Columbia 88985447852
Format: CD

Musical Performance
**1/2

Sound Quality
***1/2

Overall Enjoyment
***

Arcade Fire’s fifth album, Everything Now, follows a gap of four years since Reflektor, which brought in LCD Soundsystem’s James Murphy as coproducer and upped the quotients of dance beats and electronics. At more than 85 minutes, Reflektor was too long -- even favorable reviews called out its length and lack of stylistic focus. Still, it was a typically ambitious outing for a band that’s never been content to simply repeat a formula.

Everything Now clocks in at 47:11 and takes as its theme consumerism. To that end the band created a mock Facebook page for the album, and parodies of such Web phenomena as fitness ads.
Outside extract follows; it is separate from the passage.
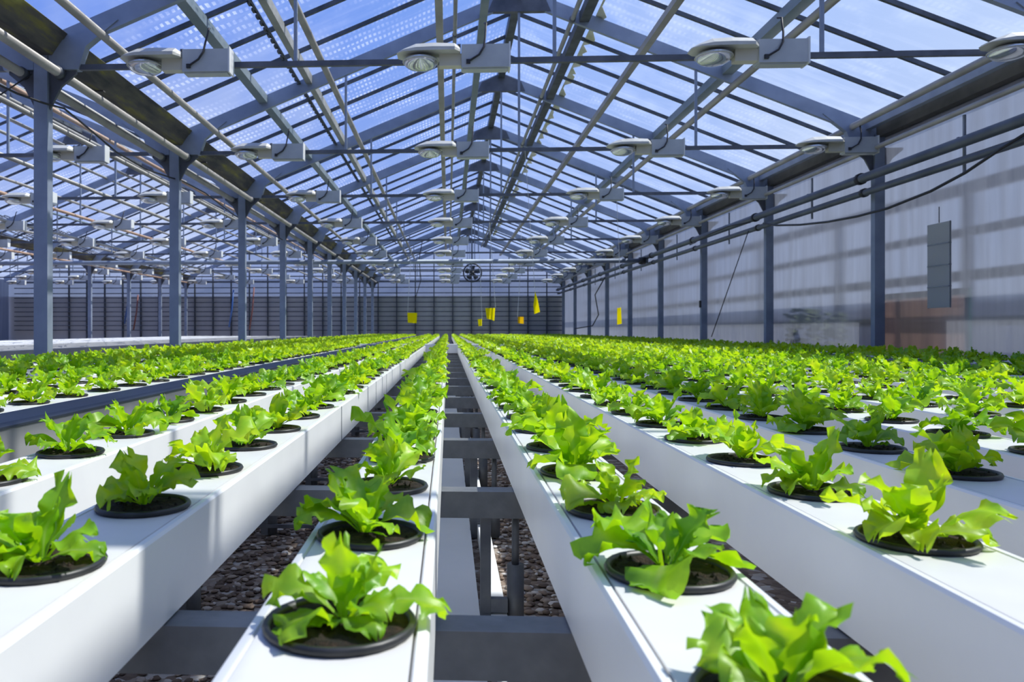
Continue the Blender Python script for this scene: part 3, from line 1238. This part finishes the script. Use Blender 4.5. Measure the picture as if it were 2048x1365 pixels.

The lyric sheet resembles a color insert for a drugstore. At the top of the sheet, near an Everything Now logo -- in fact, as printed, the title of each track looks like a corporate logo -- are quoted lines from the title track that the band clearly feels tie the album together: “I Need It. I Want It. I Can’t Live Without.”

Arcade Fire brought in Thomas Bangalter of Daft Punk and Steve Mackey of Pulp to help produce Everything Now, and one of the three versions of the title track included sounds very much like ABBA, in the way that Daft Punk, on Random Access Memories, evoked memories of such 1970s hit makers as Chic. The upbeat arrangement rubs up against lyrics filled with restless discontent.

Arcade Fire

“Signs of Life” also takes its inspiration from the ’70s, with a bass line and fuzz guitar that bring back memories of Curtis Mayfield’s music for Superfly. As in the title track, the words convey a sense of emptiness in a land of plenty. “Looking for signs of life,” Win Butler sings, “Looking for signs every night / but there’s no signs, so we do it again.”

“Creature Comfort” pits a menacing, distorted synth line against a more palatable, bell-toned keyboard line. The keyboard washes and other effects give this track a pleasant, ear-friendly tone undercut by the subject: suicide. “Infinite Content” appears twice: first as a punk rave-up, then as a loping, faux-country tune. “Chemistry” plugs into my memories of David Essex’s “Rock On” and, more successfully than any other track on Everything Now, conveys how marketing equates consumer goods with fulfillment.

In “Put Your Money on Me,” loopy synths suggest an even more obsessive Tame Impala, the psychedelic band from Western Australia -- the song bounces along while still adhering to the album’s theme. The album’s most emotionally engaging song is the epic (6:29) “We Don’t Deserve Love,” filled with lush synths and rich vocals.

Arcade Fire

Everything Now is sonically rich and an impressive achievement, but it’s not an easy listen. Though Arcade Fire has never been lighthearted, their music and lyrics were usually well matched and the band’s own, even when other influences were audible. But the album feels too deliberate and studied. Thomas Bangalter probably helped the group nail ABBA’s sound in the title track, but when Daft Punk used influences from the ’70s in Random Access Memories, I could hear their affection for those artists. Arcade Fire treats them as aspects of an aural doctoral thesis.

A band that uses the Web to overhype an album about consumerism may lack a sense of humor, and that’s the one thing Everything Now doesn’t have. If Arcade Fire had injected into these songs some of the wit that went into the design of the lyric sheet, the result would have been more enjoyable. It’s easy to be impressed by the amount of work and skill that went into Everything Now; it’s not easy to enjoy the results.